Actually it should be able to integrate almost perfectly given that
2.5 has __index__.

> The big deal right now is on 32 bit platforms, giving the 64-bits for int.
> However, it will also be a win for 64-bit platforms for ints that fall
> between 64 and 128 bits.

But who needs those? And who says that long long is 128 bits on a
64-bit machine? (At least on Windows 64, long is still 32 bit, so I
expect long long to be 64 bit there.)

> So, I ran pybench on a half-arsed conversion of ints to long long, and only
> lost around 1.11% over all.  However, for simple math I got a solid 25%
> speed-up (n = ((((i << 33) * 2) + 1) / 3) - 2), and for 1<<35 I got a 34%
> speed up, compared with them getting converted to Python longs.
>
> For ints that will fit entirely within 32-bits, I'm seeing around 11% worse
> performance when going to 64-bit types.
>
> This is all on the 2.5 trunk.
>
> My conclusion is that it's probably enough of a performance drop that we
> can't just do it wholesale.  It has a big gain for ints within 32 and 64
> on 32-bit platforms, but for <32-bit ints it's going to be pretty bad.
> Within the next few years many platforms, particularly performance-critical
> ones, will probably be 64 bit anyway, so fewer people will probably be able
> to see an advantage to it.

Indeed. I say EWT can solve the problem much cheaper by using 64-bit
hardware, compared to the cost imposed on the rest of the world.

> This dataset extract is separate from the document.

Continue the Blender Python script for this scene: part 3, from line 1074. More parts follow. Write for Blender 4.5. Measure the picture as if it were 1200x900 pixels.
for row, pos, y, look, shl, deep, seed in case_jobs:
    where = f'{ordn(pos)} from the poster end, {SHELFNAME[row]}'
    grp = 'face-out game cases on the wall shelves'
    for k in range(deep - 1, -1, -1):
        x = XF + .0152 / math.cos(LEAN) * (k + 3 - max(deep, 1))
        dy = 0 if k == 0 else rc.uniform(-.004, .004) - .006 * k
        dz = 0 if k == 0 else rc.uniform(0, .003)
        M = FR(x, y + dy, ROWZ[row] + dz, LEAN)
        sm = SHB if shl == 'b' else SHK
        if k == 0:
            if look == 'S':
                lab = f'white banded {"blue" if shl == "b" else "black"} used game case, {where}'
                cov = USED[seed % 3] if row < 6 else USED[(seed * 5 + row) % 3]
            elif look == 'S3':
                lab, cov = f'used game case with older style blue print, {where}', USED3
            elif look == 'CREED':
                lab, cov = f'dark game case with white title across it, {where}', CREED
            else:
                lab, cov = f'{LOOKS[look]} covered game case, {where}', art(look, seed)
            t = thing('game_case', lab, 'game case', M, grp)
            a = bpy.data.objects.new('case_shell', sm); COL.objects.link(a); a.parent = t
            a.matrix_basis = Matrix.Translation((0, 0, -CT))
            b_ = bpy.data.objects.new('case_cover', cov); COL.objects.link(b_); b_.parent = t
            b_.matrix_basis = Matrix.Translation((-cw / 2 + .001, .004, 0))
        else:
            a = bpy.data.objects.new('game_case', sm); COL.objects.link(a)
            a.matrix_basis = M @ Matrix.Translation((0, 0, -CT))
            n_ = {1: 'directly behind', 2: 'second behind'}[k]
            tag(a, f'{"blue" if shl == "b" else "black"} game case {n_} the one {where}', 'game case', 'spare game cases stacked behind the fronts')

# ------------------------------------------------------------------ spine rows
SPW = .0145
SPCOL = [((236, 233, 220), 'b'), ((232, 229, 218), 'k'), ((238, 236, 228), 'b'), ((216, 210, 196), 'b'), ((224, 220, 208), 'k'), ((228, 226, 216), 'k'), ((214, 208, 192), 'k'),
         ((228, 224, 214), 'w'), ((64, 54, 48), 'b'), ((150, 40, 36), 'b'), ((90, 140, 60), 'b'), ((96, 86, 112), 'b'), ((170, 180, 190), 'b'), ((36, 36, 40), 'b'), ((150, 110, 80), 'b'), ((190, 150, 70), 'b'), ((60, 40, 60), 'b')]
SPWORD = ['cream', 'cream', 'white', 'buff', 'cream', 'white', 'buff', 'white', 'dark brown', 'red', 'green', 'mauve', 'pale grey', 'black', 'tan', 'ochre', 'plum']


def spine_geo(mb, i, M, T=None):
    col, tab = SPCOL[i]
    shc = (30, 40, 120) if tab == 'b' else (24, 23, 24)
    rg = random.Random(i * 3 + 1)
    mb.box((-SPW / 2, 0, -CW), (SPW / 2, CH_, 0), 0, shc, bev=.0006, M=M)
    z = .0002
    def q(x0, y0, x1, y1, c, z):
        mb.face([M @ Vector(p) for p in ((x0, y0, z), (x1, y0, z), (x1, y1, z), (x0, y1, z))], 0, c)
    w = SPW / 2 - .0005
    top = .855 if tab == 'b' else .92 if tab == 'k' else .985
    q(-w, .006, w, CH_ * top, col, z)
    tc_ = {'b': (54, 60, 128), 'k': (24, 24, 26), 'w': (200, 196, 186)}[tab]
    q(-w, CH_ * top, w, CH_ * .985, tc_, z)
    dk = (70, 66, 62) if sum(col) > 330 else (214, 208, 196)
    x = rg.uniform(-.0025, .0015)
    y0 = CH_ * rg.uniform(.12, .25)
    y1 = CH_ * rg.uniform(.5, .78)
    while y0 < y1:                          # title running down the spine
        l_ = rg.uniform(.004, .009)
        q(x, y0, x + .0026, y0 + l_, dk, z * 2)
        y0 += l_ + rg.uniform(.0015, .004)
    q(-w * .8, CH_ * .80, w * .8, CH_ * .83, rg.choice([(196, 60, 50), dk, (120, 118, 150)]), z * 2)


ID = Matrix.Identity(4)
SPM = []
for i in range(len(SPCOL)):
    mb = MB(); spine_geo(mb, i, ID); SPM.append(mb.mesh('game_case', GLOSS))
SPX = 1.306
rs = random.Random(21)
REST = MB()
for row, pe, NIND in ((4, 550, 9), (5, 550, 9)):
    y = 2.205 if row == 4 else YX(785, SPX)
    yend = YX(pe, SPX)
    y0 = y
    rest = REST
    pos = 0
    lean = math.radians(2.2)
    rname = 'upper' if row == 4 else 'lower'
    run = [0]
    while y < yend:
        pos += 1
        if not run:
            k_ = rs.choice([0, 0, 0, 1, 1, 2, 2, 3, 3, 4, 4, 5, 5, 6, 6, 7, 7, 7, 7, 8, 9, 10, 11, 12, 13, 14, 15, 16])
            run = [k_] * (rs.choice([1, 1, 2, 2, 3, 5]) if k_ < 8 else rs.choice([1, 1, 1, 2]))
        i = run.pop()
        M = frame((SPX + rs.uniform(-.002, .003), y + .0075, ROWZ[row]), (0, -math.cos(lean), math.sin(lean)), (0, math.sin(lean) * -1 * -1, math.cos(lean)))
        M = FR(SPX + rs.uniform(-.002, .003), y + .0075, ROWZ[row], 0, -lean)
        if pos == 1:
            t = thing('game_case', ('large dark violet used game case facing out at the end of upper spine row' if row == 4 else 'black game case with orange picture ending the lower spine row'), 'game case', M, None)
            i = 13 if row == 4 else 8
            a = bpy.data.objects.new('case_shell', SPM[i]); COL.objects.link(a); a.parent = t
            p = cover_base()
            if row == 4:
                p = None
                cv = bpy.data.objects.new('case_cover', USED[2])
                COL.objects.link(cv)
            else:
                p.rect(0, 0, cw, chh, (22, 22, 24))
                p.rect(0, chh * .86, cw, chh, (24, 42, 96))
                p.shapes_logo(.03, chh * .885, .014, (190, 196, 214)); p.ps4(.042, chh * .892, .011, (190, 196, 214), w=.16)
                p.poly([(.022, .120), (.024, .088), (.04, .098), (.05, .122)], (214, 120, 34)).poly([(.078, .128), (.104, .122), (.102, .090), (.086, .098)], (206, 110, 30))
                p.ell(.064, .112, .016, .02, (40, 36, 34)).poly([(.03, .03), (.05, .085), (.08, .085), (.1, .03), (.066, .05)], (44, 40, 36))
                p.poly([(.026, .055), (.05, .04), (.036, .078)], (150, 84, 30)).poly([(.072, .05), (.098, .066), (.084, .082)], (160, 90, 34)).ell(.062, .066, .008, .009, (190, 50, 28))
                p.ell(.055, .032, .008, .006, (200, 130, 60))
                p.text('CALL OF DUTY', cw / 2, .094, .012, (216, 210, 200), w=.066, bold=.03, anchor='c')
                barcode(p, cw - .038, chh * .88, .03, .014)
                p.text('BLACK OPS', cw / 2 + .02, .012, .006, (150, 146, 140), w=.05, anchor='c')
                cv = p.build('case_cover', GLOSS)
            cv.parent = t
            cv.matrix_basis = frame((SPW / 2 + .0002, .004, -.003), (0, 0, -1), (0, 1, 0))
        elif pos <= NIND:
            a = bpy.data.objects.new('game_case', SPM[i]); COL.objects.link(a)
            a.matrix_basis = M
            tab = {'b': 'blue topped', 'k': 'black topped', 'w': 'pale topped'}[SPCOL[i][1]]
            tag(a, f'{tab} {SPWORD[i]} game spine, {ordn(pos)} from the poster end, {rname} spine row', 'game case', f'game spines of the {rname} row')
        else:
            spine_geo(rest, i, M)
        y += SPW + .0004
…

> The ideal would probably be to have another int type and up-convert to a
> long long, THEN go to arbitrary precision, but that's a pretty big change.
> Less big than converting the int to long long though.  The easiest would be
> to make an extension that has long long, if that will work for speeding up
> applications like EWT has.  I'll follow up with them on this.
>
> Any thoughts on this?

In 2.6, I'd be okay with standardizing int on 64 bits everywhere (I
don't think bothering with 128 bits on 64-bit platforms is worth it).
In 2.5, I think we should leave this alone.